Aside from individual sanctions imposed by foreign governments on Russia’s exports, and access to air space and the SWIFT international payment system, among others, major corporations have severed their business ties with Russia.

Among the major companies that have severed ties with Russia since its Ukraine attack are BP, Shell, Exxon Mobil, Accenture, Austrian firm OMV, Boeing, Visa, Mastercard, American Express, UPS, FedEx, Sabre Corporation, H&M, GM, BMW, Harley Davidson, Nike, IKEA, Inditex (Zara brand), Prada, Ford, Renault, Toyota, Occidental Petroleum, British Petroleum, Apple, Disney and many others.

Meanwhile, diplomatic sanctions are also building up with the US expelling 12 Russian diplomats, closing its embassy in Belarus, and ordering its citizens and non-essential embassy staff to leave Russia. The United Nations General Assembly overwhelmingly passed a resolution condemning the attack and demanding Russia’s withdrawal from Ukraine. A total of 141 nations, including the Philippines, voted in favor of the resolution; 35 nations, including China and India, abstained; while only Russia, Belarus and three others voted no.

The UN Security Council also overwhelmingly voted to condemn Russia’s action and demand immediate withdrawal, which would have allowed UN to send peacekeeping, aka military, forces to Ukraine. Eleven of the 15 members voted yes, and three – China, India and UAE – abstained. But Russia, which as one of five permanent members has veto powers, vetoed the UNSC action.

Earlier, more than 100 diplomats from 40 nations walked out as Russian Foreign Minister Sergey Lavrov was addressing the UN body in a taped message. The UN Human Rights Council, meanwhile, opened its investigation of alleged human rights violations by Russia in Ukraine, following a similar probe by the International Criminal Court.

US President Joe Biden was scheduled to announce a US ban on Russian oil imports Tuesday, but this is not expected to put much pressure on Russia (US accounts for only 5% of Russian oil imports) unless European countries join the ban.

Even the historically neutral Switzerland, which stayed neutral through the two world wars until now, has come out to condemn Russia and imposed its own sanctions.

The US and its allies have also imposed sanctions, frozen assets and seized yachts and mansions of Russian oligarchs, who are now reportedly feeling the pinch and trying to convince Putin to stop his war.

But all these sanctions haven’t deterred Putin from continuing his aggression, which has attacked civilian targets in an obvious effort to destroy the spirit of the brave Ukrainian people and force them to give up the fight.
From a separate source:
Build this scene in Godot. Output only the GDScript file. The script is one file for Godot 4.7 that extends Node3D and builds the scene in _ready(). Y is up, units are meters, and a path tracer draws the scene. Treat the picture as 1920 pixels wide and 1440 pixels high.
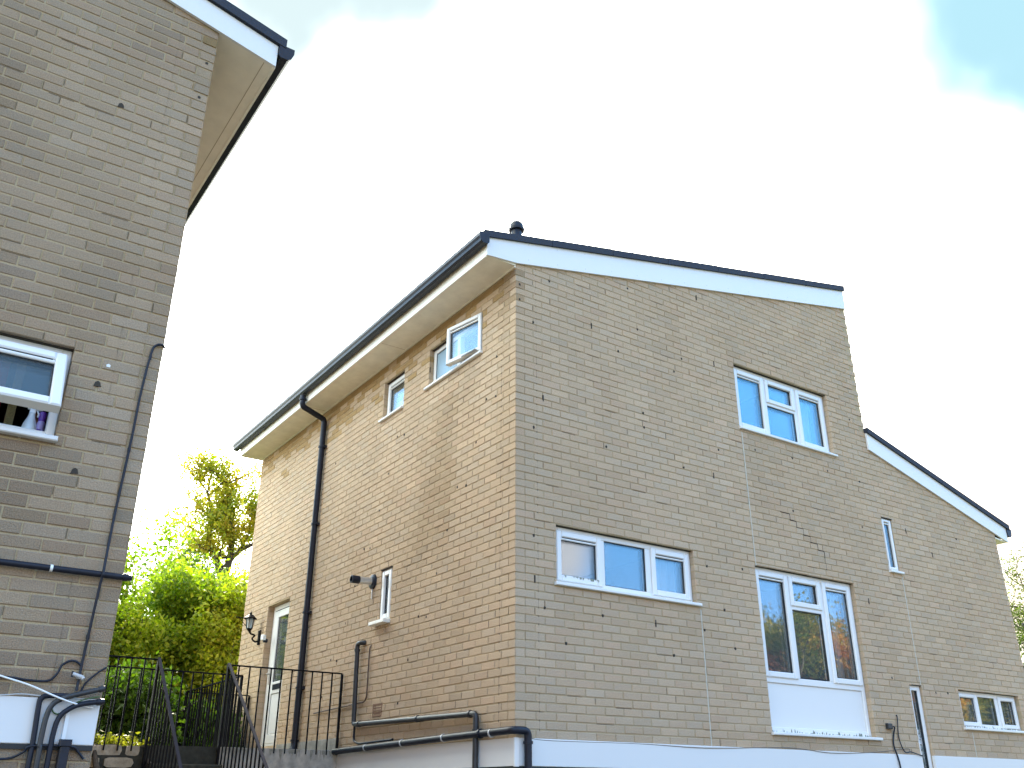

He has defied Russian war protesters and jailed hundreds of them instead. He has become a true clone of Hitler, who defied his top generals to continue his misguided aggression and ended up shooting himself in a lonely bunker under Berlin as the Allies closed in.

Putin may win the war in Ukraine, but the long-term effect of the sanctions and the isolation of Russia will in eventually take its toll on Putin and the Russian people. To paraphrase Roosevelt, Putin and his unprovoked invasion of Ukraine will live in infamy. It will also be remembered as the day the world united to repulse aggression.